Wednesday, August 8, 2012

Month Six


When I first started writing this entry, I was planning on focusing on how I just came out of this big storm and how hard it was but how I made it through.

But then, I thought, that wouldn't be giving God any credit or focus. Because really it's all been Him. So, I've decided to focus on what He's done and how I've discovered more of who He is.

And the fact is, despite what I've gone through, I'm still here. I can't say things worked out the way I was hoping. But coming out of the storm, I was still hopeful and joyful. It was a Sunday morning in worship and I was asking myself how I was still so at peace even though I hadn't received the miracle the way I expected. And it brought me to tears God spoke to my heart, "You're still here." 

The point is, God has still called me here. Despite what I feel I'm lacking, God has sustained me this entire time. Even after losing my first job waitressing, he's opening doors for an even better job. 
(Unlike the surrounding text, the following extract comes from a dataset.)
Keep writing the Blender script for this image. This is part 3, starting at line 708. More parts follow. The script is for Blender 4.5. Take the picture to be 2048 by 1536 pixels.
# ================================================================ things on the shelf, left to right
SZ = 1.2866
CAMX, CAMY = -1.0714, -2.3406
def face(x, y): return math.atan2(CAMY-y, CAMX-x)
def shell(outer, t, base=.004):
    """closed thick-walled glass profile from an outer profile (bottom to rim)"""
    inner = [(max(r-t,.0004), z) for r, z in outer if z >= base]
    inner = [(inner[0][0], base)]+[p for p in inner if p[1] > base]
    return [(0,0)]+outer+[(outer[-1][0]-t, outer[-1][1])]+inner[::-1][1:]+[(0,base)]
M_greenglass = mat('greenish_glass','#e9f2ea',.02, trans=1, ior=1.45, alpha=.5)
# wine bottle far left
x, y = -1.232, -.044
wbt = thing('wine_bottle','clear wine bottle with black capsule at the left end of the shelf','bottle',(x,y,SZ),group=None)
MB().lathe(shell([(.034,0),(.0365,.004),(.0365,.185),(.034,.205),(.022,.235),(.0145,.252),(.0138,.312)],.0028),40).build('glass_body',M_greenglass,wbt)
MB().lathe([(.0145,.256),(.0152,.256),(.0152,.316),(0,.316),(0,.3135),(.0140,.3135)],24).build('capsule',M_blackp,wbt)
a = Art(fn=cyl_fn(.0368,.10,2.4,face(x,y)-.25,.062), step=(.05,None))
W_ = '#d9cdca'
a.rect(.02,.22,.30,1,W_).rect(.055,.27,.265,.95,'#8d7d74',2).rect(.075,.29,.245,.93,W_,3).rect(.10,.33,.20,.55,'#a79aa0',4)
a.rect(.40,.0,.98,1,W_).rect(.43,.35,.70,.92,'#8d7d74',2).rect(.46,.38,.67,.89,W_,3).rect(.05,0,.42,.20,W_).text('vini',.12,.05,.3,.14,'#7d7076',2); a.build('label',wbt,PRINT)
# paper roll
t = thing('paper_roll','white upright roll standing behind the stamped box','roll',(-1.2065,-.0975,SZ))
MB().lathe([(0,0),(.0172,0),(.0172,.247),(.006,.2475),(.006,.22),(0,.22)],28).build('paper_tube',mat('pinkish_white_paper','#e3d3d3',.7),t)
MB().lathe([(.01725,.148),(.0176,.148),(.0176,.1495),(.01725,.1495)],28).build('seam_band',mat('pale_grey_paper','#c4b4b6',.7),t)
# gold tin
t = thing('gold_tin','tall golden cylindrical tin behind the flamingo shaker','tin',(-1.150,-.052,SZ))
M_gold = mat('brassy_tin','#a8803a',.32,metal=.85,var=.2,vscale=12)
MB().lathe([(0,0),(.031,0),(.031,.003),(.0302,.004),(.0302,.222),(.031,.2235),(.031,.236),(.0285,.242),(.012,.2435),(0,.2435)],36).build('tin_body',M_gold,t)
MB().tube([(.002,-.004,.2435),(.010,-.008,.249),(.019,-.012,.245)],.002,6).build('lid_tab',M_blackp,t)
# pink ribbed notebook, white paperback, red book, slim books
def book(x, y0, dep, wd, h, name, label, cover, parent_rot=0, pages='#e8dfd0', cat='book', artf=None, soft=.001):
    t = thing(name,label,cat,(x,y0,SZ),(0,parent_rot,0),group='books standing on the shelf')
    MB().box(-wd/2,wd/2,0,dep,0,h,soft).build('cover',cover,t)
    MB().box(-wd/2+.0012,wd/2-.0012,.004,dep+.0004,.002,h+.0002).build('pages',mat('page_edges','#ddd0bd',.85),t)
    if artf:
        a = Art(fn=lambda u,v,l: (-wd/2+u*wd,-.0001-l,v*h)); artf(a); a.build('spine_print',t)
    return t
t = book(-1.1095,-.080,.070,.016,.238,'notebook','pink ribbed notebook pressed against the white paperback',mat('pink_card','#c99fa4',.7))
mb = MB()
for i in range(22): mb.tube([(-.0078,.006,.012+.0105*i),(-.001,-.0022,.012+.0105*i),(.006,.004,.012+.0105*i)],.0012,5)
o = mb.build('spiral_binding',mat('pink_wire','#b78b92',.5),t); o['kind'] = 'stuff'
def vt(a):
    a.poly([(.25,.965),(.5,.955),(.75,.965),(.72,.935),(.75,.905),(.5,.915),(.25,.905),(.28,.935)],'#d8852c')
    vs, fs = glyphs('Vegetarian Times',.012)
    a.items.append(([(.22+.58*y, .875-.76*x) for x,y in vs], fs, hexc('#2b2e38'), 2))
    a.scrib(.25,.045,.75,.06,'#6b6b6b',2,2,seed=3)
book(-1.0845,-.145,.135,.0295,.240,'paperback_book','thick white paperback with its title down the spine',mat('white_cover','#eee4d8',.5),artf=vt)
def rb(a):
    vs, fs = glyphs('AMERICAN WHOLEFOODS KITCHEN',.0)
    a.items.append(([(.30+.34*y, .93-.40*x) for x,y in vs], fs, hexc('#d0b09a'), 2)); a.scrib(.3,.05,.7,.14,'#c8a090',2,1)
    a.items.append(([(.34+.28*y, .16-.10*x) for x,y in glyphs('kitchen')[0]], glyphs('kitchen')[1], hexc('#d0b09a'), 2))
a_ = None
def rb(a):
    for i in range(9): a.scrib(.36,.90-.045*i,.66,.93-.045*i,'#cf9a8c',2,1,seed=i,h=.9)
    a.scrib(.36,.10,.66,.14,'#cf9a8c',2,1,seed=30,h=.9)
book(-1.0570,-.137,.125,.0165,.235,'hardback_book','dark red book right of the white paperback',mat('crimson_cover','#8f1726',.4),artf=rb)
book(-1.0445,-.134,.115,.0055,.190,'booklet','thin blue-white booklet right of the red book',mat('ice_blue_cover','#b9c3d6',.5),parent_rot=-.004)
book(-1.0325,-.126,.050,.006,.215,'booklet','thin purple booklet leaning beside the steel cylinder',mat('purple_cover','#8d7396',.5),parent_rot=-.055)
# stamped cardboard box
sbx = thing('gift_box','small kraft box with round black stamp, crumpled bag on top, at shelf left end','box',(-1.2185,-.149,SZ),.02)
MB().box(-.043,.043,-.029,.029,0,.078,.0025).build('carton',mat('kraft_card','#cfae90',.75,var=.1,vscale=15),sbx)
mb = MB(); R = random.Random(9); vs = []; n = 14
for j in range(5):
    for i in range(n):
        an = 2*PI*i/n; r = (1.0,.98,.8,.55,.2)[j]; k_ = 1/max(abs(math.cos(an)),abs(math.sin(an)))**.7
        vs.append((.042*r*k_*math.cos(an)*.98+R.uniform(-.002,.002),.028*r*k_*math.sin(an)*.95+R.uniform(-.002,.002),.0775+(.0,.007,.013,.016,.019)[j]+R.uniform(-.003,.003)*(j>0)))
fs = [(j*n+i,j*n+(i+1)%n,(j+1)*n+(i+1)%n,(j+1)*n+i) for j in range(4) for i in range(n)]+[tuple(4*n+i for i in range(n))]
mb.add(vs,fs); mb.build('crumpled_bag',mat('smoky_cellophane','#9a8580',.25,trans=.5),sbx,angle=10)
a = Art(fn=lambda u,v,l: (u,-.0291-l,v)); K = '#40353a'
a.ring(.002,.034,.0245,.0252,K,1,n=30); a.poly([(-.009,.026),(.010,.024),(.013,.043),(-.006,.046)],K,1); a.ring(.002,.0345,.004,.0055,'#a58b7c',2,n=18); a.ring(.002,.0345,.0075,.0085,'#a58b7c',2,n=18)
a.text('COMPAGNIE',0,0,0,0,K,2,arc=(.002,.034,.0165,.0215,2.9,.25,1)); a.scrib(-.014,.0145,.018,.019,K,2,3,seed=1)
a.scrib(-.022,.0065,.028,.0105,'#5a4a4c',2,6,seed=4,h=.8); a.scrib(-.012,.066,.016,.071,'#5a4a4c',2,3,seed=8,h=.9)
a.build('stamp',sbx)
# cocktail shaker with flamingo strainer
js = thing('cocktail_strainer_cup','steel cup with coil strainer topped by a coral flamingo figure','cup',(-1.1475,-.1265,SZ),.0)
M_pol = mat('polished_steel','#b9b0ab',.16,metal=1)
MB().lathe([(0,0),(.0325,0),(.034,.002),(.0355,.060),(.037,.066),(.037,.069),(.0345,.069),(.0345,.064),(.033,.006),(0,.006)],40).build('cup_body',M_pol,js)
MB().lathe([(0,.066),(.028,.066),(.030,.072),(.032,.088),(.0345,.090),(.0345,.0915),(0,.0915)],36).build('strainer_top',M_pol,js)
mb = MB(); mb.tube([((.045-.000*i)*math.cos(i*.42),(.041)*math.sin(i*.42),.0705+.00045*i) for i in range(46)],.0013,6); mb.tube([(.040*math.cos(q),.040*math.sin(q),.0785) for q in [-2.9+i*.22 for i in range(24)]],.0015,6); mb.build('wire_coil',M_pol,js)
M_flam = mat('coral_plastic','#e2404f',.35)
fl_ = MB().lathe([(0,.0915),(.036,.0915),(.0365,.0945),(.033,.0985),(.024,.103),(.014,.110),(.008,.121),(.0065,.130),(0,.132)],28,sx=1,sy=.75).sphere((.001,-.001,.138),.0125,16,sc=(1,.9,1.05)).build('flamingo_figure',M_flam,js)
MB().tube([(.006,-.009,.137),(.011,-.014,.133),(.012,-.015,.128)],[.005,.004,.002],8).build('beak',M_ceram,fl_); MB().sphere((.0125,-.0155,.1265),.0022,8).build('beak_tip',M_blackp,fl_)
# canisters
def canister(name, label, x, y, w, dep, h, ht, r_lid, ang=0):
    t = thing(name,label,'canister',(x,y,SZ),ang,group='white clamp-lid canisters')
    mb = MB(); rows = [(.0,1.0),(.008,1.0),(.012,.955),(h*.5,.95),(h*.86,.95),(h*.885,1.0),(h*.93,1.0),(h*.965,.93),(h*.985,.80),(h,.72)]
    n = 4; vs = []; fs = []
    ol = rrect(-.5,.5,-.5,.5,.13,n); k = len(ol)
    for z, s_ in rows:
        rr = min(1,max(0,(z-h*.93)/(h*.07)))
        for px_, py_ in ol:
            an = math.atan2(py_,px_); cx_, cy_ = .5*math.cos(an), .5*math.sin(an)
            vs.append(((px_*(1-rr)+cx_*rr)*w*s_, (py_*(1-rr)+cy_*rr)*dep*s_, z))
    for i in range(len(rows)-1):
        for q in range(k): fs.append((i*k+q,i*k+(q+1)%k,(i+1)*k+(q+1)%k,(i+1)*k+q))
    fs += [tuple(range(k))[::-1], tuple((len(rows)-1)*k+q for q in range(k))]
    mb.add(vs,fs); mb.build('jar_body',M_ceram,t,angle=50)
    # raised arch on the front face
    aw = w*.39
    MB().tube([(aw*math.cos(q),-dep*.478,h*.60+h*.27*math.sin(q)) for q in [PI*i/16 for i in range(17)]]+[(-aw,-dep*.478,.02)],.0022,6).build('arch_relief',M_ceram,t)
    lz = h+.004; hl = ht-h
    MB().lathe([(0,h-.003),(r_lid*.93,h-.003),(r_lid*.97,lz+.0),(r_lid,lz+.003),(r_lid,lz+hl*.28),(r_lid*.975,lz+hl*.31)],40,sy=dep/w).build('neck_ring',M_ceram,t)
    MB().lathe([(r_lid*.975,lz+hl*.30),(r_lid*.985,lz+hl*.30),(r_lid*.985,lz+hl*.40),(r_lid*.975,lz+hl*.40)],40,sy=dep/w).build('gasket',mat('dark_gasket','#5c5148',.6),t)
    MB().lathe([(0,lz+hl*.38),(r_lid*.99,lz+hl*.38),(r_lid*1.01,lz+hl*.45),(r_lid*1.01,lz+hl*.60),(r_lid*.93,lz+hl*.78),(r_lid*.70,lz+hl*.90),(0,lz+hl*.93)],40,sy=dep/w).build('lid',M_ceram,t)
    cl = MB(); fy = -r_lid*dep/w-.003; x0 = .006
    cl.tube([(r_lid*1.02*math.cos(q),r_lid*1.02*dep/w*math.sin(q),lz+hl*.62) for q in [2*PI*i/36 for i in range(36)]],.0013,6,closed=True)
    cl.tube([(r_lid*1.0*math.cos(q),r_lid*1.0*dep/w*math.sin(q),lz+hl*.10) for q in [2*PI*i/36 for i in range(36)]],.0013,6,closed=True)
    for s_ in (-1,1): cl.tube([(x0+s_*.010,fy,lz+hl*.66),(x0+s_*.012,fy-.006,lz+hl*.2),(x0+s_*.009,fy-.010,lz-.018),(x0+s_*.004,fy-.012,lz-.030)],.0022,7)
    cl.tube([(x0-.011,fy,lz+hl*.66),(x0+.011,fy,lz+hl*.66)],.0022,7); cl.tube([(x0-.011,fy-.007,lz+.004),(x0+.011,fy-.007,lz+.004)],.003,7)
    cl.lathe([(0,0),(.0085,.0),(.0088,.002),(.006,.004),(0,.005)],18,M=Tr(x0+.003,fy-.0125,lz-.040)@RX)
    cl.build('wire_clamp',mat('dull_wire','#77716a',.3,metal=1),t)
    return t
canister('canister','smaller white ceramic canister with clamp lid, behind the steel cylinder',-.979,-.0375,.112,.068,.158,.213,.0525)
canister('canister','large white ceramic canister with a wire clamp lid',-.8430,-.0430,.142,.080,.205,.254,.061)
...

My trust and hope has been strengthened beyond what I expected. I've learned about what God's goodness and favor truly is through believing for my financial miracle. At the end of the day, God's favor is not what he has to offer me and give me, though I know he gives good gifts to his children. His goodness and favor is Christ himself. It's Jesus here with me. It's his presence. And in his presence, I've found abundance. In his presence, I've found everything I need. 

In the toughest season of my life, I've found myself closest to my savior. I've found myself not being burned by the fire, but refined. I've heard God's voice more clearly and felt his love more surely than ever before. And for that, I give him all praise. He is so deserving! He is most worthy!

As this next semester has started, I've found myself so excited and expectant. I've been feeling for the past few months that this second semester is going to be pivotal to where God is taking me. Everything is on a whole new level. Over our two week break, I was part of the Welcome Team for the new students and I saw myself as well as those around me step into a whole new level of leadership.

There has been such a shift in the atmosphere. Everyone is stepping up to serve and lead and make this semester incredible. It's all about team and raising the standard. It's allowed me to really rise to the challenge and push myself to serve and love and lead like never before. It has gotten me so pumped to lead a connect this semester with the new intake. 

I really feel the reason I went through such a tough time in the leading weeks to second semester starting was because the enemy knows that this semester is going to be stand out, and he'd like nothing more than to distract me from just that. 

The only word I have to describe the next few months is wild. I know this semester is going to be wild and God is going to do incredible things. I truly believe he is going to reveal where he is leading me in the next season and start to build on the dreams he's placed in my heart. All I have to do is step into it!

This year is continuing to be beyond what I could have ever dreams and I'm constantly honored that of all places, God has brought me here. How incredible is Jesus?!